August 16, 2005

Meet the P38. No, silly, not that one. Or that one. But the dinky little gizmo with exactly 39 uses.
  • I used to carry one of these around for years, picked up from an army surplus store. Very useful. (course, I used to go hiking and camping a lot)
  • I remember somehow obtaining one as a kid, and not having the faintest idea of how it might work, yet somehow knowing it was useful. If only it had come with helpful military spec diagrams!
  • Why how else could one knock on doors pray tell?
  • Stirring coffee? I think I'd use my finger before dunking a grubby old can opener in it.
  • wus
  • That list does look as if it was compiled by two different people. One of them guts fish, cleans his boots, and then picks his teeth with it. The other likes to clean his nails, lift the key on flip-top cans and open letters (so hard on your fingers!).
  • I first discovered one of these when I was about ten and on vacation. We used one to turn soda cans into drinking glasses. There's something very satisfying about digging that little blade into aluminum.
  • Some of us just don't like eating dirt.

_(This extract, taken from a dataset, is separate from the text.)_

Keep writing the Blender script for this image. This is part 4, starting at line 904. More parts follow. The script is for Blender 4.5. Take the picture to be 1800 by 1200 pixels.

  • You need a good beetrooting, you do.
  • oh, baby!
  • Ooh! *hunkers down with P-38 and can of Beanie-Weenies*
  • You love it. the pair of you
  • "Henry Miller, Gizmos & gadgets" I would have thought ol' Hank would be good for another 30 uses, at least.
  • Do they sell these by the pound?
  • I would buy that for a dollar.
  • Camping with cans would be really heavy. Dried food is easier. And then you don't need a can opener.
  • I like the way they call it the 'P38', so it sounds like some cool piece of millitary hardware. "American troops armed with P38s are believed to have penetrated the canned goods area west of Baghdad" But why did they call it the "John Wayne"? Was he famous for his tiny but versatile tool?
  • Cos he's seen opening a can with one in some info film the army made, or something...
  • I love handy little widgets like that.
  • I like the way they call it the 'P38', so it sounds like some cool piece of millitary hardware. Well, it is a piece of military hardware,issued with C-rations.
  • Now I miss my P38. Hadn't missed it a bit for years. I used to wear it on my dog tag chain. It's handy that way. When I came home & gave up wearing tags, I put mine on my keychain, too. But, it was just unwieldy on a hard ring with a bunch of other stuff to get in the way. &, as jb mentioned, "Dried food is easier." So, one day I dumped 'ol' reliable' & didn't miss it a bit until I read this. Now there's a certain nostalga for my youth...
  • Apart from that whole war thing.
  • Camping with cans would be really heavy. Yeah, C-rations weighed a ton. But they contained cigarettes! which curiously, did not provoke outrage Back In The Day when I bought them at the army surplus store. A day trip down the storm sewers became Adventure if I had a box of C-rations in my rucksack. Of course I would open those C-rations with a P-38. Which I still have in a drawer somewhere. /also nostalgic
  • There's no need to be nostalgic for a mis-conceived war of hegemony, Chyren, we've got a nice fresh one going. I sure don't miss C-rat cigs, goetter. The only time we smoked them was when we'd been in the field long enough to run out of our own cigarettes. A true bummer all the way around. Sometimes those C-rat cigs would be so old & dried up you had to handle them very carefully to get them lit & smoked. One wrong move & that precious red dog would dump the dry tobacco right out into the mud.
  • "C-rat cigs" - isn't he our new pope?
  • "our"?
  • Head of the Catholic Church then, FFS!!!!! Sheesh!